Fishing Efficiency Comes from Position Control

Fishing from shore introduces RNG you can’t control, including creature aggro paths and uneven terrain hitboxes. The Skiff removes all of that.

Anchor yourself directly over biome-appropriate depths and redeploy between catches to reset positioning. You’re not speeding up the minigame, but you are eliminating downtime between casts.

Use the Skiff as a Safe Reset Button

Hostile sea life and Sentinel patrols spike when you linger. The Skiff gives you instant vertical escape without needing to burn Nautilon fuel or swim blind to the surface.

Pop up, break aggro, redeploy, and re-engage on your terms.
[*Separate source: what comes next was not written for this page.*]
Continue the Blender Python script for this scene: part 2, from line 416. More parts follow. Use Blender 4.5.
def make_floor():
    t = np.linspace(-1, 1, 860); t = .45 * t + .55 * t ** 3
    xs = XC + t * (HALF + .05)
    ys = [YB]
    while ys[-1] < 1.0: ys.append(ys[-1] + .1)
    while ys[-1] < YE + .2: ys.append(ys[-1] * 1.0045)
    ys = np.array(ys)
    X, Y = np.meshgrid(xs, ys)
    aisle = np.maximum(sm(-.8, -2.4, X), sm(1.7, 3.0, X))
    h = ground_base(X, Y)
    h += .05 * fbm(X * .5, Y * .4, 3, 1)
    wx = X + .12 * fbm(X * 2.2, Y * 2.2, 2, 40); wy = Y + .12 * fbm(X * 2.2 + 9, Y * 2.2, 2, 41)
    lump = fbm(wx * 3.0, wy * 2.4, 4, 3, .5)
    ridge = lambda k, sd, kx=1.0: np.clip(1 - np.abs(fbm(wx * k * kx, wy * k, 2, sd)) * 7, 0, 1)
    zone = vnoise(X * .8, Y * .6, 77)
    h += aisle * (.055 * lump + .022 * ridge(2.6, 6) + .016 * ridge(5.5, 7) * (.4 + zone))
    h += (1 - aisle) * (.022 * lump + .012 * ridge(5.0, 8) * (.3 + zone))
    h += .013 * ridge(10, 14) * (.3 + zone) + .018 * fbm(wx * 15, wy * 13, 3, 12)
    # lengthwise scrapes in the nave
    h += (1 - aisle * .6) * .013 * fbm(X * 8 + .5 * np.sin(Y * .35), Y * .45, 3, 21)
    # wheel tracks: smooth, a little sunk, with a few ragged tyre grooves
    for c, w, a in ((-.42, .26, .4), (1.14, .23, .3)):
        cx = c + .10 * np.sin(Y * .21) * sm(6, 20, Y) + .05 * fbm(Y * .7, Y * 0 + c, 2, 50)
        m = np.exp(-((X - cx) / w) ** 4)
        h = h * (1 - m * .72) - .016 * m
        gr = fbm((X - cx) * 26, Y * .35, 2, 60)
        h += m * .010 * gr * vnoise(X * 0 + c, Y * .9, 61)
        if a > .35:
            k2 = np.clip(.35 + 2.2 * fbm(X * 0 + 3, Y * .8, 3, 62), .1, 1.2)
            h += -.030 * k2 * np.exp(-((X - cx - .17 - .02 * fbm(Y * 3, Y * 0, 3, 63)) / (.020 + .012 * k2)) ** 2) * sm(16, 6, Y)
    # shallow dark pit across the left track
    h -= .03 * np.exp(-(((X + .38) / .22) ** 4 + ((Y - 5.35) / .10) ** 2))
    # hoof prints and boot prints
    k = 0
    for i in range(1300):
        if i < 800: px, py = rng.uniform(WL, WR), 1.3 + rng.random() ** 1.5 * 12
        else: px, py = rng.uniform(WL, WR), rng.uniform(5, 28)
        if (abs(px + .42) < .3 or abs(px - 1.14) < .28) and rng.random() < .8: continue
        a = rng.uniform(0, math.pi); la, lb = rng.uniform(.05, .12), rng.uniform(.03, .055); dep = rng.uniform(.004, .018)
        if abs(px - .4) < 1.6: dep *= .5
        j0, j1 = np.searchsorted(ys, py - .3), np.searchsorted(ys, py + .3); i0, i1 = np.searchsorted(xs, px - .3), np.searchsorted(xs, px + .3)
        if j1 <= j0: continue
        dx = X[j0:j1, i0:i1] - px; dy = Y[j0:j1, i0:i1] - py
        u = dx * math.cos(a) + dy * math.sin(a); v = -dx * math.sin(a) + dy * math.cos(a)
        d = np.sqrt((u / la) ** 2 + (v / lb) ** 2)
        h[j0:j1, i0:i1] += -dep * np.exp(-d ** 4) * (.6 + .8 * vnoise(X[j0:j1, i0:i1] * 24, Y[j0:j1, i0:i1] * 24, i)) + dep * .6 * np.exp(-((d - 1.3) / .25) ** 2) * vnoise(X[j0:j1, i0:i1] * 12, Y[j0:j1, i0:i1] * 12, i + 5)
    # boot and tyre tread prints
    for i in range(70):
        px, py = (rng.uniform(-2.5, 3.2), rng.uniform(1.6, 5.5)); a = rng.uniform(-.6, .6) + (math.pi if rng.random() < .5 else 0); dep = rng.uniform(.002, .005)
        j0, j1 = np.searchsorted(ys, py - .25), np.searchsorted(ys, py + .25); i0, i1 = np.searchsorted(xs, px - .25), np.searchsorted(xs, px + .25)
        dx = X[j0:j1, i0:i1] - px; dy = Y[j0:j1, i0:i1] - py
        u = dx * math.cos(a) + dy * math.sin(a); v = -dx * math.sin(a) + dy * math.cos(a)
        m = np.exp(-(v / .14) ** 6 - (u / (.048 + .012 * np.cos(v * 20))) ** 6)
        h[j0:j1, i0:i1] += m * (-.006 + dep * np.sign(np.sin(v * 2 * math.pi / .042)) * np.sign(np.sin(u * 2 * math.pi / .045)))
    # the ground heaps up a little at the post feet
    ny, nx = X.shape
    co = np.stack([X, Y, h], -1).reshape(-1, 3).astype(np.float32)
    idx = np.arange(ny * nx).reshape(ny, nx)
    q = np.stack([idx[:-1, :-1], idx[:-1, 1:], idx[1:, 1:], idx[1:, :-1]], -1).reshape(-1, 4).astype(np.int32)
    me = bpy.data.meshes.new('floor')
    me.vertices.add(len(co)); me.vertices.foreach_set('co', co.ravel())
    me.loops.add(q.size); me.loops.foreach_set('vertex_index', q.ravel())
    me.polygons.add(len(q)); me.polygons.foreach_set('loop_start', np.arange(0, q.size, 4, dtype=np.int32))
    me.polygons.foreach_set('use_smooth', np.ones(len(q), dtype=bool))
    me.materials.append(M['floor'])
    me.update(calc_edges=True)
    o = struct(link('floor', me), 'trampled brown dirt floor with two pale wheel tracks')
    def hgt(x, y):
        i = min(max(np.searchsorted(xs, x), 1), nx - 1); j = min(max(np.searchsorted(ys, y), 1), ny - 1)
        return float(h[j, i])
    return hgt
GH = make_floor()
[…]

Think of it as an I-frame for exploration rather than combat.

Inventory Management Is Non-Negotiable

The Skiff’s limited storage is the most common friction point for new users. It’s not meant to hold loot, it’s meant to facilitate extraction.

If you’re not running a freighter with Matter Beam or a nearby base terminal, you’re undercutting its value. Offload early, offload often, and keep the Skiff lean.

Do Not Treat the Skiff Like an Exocraft Replacement

This is the biggest mistake players make. The Skiff is not a Nautilon upgrade, a combat platform, or a cargo hauler.

It exists to compress transitions. When players try to force it into roles it wasn’t designed for, it feels weak. When used as connective tissue between systems, it feels essential.

Unlock Timing Matters More Than Difficulty

Technically, the Exo-Skiff is easy to unlock. Practically, it shines once you’re scanning ocean worlds regularly, fishing for specific drops, or farming submerged resources.

If you unlock it early and don’t feel the impact, that’s normal. Its power curve scales with how complex your exploration routes become.

Final Take: The Skiff Is About Momentum

No Man’s Sky rewards players who respect flow. The Exo-Skiff doesn’t add raw speed, DPS, or storage, but it eliminates hesitation.

Used correctly, it keeps you scanning, fishing, diving, and extracting without ever breaking rhythm. And in a game built around endless exploration, momentum is the real endgame.